Vaga-bunda

Eu permaneço em silêncio, porque há palavras que só o vazio consegue dizer. E na ausência de som, a verdade ecoa: nunca houve amor de verdade, nunca houve o sentir profundo que me prometiam seus olhos.

Eu era um troféu na sua prateleira de conquistas, uma prova da sua habilidade de se sentir capaz, não comigo, mas através de mim. Agora, ao olhar suas nuances, percebo que o que existia era dor disfarçada de cuidado. Você se vestia como um herói, mas no fundo só buscava salvar a si mesmo.

A maior mentira foi o que você chamou de amor. Era controle, era desejo de moldar. Meu jeito de falar, minhas roupas, meu passado, meus vícios — tudo precisava ser refeito, ajustado à sua medida. Nada era suficientemente verdadeiro aos seus olhos.
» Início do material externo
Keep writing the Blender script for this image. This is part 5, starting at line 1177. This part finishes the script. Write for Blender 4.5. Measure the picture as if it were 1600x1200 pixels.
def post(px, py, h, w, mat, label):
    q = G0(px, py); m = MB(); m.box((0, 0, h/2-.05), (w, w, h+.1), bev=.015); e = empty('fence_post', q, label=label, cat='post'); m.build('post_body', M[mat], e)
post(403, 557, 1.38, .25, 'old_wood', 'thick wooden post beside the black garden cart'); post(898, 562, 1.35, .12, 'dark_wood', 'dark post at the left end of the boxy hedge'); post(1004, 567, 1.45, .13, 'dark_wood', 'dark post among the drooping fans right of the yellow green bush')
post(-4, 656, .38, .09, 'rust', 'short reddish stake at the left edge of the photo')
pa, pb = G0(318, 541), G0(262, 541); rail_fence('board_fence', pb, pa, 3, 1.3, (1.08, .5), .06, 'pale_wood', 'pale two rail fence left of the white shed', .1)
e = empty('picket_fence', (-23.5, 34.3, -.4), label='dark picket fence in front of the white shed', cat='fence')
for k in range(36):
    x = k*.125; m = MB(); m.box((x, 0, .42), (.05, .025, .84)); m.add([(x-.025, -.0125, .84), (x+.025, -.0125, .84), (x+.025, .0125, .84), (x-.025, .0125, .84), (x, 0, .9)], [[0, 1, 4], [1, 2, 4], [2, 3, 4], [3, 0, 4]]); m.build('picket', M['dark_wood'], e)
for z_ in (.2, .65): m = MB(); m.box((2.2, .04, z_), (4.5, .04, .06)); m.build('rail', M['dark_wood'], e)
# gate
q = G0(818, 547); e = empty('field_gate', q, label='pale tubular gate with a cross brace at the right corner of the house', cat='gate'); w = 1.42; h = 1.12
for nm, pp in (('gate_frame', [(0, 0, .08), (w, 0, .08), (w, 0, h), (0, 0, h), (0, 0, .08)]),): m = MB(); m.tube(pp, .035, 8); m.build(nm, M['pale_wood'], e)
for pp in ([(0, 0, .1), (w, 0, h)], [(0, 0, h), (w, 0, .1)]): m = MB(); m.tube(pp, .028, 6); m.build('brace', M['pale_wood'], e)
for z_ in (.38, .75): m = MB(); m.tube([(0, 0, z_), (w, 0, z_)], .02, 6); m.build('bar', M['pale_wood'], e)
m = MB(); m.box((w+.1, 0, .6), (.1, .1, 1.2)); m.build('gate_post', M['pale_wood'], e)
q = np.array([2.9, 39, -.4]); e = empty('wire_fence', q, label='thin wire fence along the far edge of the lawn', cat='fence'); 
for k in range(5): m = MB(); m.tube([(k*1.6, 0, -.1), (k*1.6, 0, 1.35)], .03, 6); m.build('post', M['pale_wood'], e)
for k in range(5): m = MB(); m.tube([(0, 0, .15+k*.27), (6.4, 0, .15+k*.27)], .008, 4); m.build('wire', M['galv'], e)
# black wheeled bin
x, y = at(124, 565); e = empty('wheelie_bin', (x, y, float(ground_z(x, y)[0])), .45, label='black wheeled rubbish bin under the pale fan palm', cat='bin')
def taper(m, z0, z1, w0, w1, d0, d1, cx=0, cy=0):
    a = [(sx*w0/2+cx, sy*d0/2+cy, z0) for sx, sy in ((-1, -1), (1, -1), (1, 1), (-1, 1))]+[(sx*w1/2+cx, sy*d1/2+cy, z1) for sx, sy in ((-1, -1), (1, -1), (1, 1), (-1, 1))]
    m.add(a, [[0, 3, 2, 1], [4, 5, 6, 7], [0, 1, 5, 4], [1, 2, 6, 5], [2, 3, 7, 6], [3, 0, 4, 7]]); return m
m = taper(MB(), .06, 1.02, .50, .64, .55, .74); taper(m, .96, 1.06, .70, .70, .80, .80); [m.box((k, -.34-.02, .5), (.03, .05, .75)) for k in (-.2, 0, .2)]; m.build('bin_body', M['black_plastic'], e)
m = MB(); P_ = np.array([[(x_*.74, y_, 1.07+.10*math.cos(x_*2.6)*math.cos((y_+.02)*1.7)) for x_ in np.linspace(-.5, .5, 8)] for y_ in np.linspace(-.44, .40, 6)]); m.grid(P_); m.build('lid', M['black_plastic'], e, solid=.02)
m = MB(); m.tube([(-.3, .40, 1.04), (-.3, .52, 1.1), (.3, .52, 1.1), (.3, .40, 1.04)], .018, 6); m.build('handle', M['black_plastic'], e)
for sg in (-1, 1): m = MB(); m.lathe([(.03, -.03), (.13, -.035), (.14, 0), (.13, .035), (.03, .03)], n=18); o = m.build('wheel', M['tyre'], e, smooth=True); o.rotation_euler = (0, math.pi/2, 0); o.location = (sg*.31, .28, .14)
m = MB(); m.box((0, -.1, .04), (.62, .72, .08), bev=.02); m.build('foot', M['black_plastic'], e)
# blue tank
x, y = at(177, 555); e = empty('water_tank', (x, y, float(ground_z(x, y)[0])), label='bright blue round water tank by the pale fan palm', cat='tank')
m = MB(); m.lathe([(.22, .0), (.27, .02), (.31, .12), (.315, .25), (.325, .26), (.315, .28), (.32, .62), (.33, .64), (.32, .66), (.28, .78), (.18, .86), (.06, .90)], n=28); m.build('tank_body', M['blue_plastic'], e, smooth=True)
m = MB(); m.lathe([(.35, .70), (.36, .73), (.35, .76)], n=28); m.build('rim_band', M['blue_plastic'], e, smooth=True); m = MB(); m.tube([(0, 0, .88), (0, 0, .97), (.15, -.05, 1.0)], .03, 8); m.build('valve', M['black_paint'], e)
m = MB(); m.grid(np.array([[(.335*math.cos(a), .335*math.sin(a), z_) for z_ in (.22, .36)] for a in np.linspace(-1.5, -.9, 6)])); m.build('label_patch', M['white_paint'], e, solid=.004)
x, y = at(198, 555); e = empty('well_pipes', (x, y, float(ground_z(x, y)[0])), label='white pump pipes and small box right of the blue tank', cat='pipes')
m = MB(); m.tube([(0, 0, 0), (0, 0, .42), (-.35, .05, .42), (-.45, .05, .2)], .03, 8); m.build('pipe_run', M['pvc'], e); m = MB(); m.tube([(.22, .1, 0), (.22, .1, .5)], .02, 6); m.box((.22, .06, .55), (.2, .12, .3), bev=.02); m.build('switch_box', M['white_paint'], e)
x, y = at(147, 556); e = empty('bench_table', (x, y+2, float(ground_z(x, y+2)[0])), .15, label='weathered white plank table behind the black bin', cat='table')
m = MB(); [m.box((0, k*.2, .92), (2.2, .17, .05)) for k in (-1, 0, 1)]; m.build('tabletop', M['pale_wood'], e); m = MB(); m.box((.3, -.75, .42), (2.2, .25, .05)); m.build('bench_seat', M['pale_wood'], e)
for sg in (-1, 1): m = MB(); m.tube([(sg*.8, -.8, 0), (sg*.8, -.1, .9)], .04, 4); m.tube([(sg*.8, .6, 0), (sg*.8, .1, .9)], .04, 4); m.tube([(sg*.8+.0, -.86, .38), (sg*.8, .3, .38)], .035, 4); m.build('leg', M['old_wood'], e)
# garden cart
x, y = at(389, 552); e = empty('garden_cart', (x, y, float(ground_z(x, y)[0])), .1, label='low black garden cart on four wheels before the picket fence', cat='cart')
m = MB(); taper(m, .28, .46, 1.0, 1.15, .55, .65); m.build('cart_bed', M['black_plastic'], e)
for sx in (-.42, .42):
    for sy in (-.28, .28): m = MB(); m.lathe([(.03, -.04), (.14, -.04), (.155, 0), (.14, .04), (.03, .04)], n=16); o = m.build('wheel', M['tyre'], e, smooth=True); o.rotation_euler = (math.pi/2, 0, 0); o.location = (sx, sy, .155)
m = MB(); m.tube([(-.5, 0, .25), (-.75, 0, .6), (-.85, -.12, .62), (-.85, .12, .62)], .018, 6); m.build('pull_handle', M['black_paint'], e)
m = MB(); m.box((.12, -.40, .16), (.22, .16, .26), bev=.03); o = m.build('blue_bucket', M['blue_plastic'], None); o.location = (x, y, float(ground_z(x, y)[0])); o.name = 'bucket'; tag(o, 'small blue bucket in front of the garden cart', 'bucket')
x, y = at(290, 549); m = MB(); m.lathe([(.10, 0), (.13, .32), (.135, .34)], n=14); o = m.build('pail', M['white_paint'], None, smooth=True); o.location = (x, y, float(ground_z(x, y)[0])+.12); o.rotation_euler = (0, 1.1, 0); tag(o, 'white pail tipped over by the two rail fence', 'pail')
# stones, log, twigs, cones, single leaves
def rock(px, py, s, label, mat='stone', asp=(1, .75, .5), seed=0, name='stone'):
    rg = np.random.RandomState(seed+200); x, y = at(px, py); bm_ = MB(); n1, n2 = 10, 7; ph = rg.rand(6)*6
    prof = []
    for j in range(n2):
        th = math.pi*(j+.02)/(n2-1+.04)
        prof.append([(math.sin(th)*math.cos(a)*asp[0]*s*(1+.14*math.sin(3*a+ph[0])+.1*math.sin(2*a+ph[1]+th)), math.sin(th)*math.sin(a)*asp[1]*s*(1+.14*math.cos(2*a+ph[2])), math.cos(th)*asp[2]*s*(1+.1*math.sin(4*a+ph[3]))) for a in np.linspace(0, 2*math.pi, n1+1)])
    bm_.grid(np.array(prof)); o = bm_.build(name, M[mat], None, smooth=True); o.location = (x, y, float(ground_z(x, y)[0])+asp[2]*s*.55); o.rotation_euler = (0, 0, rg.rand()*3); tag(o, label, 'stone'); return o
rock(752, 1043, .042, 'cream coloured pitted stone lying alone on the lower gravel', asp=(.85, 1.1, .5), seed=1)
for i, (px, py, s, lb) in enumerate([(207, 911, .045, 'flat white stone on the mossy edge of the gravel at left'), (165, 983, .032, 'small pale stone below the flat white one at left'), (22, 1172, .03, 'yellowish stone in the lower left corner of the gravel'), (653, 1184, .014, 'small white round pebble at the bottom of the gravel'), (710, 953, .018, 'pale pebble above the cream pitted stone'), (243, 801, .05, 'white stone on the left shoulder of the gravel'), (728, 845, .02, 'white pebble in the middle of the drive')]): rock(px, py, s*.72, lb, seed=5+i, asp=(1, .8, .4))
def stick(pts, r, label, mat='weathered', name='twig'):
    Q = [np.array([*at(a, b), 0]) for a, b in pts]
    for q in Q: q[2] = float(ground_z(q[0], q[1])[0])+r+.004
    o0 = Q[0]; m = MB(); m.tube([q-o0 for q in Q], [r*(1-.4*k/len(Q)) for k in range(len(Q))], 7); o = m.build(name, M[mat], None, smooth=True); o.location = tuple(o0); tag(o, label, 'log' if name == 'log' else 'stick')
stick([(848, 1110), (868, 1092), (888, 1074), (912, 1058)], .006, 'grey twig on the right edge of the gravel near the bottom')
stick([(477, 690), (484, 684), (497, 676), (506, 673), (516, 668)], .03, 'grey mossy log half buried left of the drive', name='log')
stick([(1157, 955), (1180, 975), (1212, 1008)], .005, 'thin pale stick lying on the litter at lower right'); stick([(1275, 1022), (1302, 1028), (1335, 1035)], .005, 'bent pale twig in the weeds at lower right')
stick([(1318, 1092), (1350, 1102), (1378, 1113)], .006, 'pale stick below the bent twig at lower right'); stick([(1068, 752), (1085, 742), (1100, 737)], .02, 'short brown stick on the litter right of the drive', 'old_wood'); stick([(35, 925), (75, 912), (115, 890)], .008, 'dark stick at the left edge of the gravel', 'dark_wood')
E ainda assim, quem mentiu não fui eu. Foi você, que me fez acreditar que cuidar de mim era amor, quando nunca foi. Sempre foi sobre você. Sobre suas feridas, suas inseguranças, seu medo de enfrentar o que escondia dentro de si.

Você projetou em mim sua busca por redenção, mas cada palavra dita vinha com o peso de uma sentença. Vagabunda, você dizia em silêncio, enquanto mandava mensagens sobre amor e compaixão. Irônico, não? Falar de redenção quando a condenação era seu idioma preferido.

Passei muito tempo acreditando nas suas promessas, achando que elas tinham alguma verdade. Mas agora vejo que só alimentava sua necessidade de ser o salvador de almas quebradas.

A verdade é que quem jogou fora esse amor foi você. Não importava o quanto eu tentasse; você nunca me quis de verdade. Você queria uma ideia, um reflexo, algo que preenchesse seu vazio.

E agora, com sua tentativa de reconexão, só consigo enxergar o quão cruel pode ser esse disfarce de pacificador. Você rezou por mim? Talvez por medo, talvez por culpa, talvez porque não sabia lidar com a verdade que evitava encarar: que o amor nunca esteve ali.

No fim, fui eu quem teve o coração partido de maneira irremediável. Mas não vou mais carregar isso. Suas manipulações e distorções não me definem.
Dessa vez, eu me despeço do peso que nunca foi meu. Que a culpa volte ao lugar de onde veio, porque não sou eu quem deve guardá-la.